Curio

State Library of New South Wales

Port Jackson, New South Wales

1822
Printed map
Sydney: Lithographed by R Clint, [182-?]
Bequest of Sir William Dixson, 1952
DL Z/Cb 83/1

In 1817 John Septimus Roe was posted as a master's mate to the surveying service in NSW, then under the command of Phillip Parker King. He arrived in the colony in September and over the next three years conducted three hydrographic coastal surveys, which included circumnavigating Australia. He was appointed lieutenant in April 1822, the same year he made this chart.

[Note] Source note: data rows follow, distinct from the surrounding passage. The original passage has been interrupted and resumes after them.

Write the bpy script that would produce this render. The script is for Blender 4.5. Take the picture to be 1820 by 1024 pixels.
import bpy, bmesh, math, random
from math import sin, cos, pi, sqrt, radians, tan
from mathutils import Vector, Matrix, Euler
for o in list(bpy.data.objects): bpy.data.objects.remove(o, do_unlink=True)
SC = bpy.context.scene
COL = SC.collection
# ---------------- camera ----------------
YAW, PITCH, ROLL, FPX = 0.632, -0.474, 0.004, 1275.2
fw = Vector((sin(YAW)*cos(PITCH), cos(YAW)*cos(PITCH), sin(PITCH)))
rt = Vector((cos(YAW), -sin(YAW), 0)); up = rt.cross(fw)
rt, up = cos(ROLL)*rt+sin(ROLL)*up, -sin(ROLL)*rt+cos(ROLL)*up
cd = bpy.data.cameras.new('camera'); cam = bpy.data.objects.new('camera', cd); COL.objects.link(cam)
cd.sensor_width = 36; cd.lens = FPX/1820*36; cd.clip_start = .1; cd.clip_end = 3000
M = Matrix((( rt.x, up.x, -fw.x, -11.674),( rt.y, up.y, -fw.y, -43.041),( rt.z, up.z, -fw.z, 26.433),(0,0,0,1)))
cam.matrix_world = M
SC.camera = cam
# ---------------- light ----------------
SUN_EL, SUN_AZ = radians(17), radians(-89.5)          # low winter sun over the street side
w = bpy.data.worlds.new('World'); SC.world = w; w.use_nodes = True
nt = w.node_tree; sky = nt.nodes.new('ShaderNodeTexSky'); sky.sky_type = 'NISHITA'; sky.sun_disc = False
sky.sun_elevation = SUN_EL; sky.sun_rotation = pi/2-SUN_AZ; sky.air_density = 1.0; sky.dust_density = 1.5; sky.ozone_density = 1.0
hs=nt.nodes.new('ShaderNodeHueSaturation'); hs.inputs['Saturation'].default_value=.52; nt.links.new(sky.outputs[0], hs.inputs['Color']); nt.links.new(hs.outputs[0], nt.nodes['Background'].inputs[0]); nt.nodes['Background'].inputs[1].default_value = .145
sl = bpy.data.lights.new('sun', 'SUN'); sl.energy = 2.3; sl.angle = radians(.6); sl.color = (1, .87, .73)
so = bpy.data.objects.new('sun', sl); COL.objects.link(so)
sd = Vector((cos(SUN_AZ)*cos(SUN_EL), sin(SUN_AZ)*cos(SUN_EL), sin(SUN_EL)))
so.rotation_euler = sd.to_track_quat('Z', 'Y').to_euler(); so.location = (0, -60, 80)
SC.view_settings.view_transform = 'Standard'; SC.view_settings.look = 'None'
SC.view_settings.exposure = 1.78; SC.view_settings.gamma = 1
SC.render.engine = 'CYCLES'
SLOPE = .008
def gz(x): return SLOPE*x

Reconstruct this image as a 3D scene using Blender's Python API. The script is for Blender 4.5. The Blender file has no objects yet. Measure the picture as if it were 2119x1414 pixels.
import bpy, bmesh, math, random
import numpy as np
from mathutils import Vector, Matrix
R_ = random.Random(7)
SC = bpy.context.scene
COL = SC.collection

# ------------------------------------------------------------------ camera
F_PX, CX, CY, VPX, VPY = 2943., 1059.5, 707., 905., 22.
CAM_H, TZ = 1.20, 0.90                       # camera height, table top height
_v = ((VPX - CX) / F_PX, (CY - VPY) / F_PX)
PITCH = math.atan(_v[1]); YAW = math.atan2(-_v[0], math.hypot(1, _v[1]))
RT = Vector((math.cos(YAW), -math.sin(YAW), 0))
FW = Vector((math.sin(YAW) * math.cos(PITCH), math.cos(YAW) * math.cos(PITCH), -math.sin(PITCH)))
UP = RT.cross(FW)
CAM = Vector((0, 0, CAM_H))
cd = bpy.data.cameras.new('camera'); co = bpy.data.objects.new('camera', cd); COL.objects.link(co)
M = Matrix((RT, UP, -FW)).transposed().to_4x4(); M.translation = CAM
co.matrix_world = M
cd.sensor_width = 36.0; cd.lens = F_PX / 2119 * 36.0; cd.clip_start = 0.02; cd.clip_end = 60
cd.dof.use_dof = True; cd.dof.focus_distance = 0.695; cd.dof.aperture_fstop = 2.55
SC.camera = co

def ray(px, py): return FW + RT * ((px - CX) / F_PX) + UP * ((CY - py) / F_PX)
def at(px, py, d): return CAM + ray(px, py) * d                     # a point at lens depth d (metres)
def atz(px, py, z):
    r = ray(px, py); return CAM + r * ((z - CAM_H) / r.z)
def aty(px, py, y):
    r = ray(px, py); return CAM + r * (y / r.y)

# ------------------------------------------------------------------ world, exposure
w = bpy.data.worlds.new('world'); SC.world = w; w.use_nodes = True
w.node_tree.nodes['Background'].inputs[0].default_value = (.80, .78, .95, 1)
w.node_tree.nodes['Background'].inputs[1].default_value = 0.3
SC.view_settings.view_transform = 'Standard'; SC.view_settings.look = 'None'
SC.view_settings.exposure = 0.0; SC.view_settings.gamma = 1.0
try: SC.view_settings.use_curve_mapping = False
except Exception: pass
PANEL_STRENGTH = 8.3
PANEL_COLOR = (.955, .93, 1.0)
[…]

The chart provides a survey of Port Jackson from the Heads west to 'The Flats' (Homebush Bay). It shows the soundings, or the depth of the harbour, recorded in fathoms, tidal changes and the western and eastern channels near the entrance to the Heads.

Roe’s chart of Sydney

Roe’s chart of Sydney includes Palmer’s Cove, next to Farm Cove, named after John Palmer, who in 1793 was granted land there to run cattle. He named his homestead Wolloomooloo House, from a local Aboriginal word meaning 'kangaroo' or 'burial place'. In the 1840s the farm land was subdivided into what is now Woolloomooloo, Darlinghurst and parts of Surry Hills, and by 1850 the bay had been renamed Woolloomooloo Bay.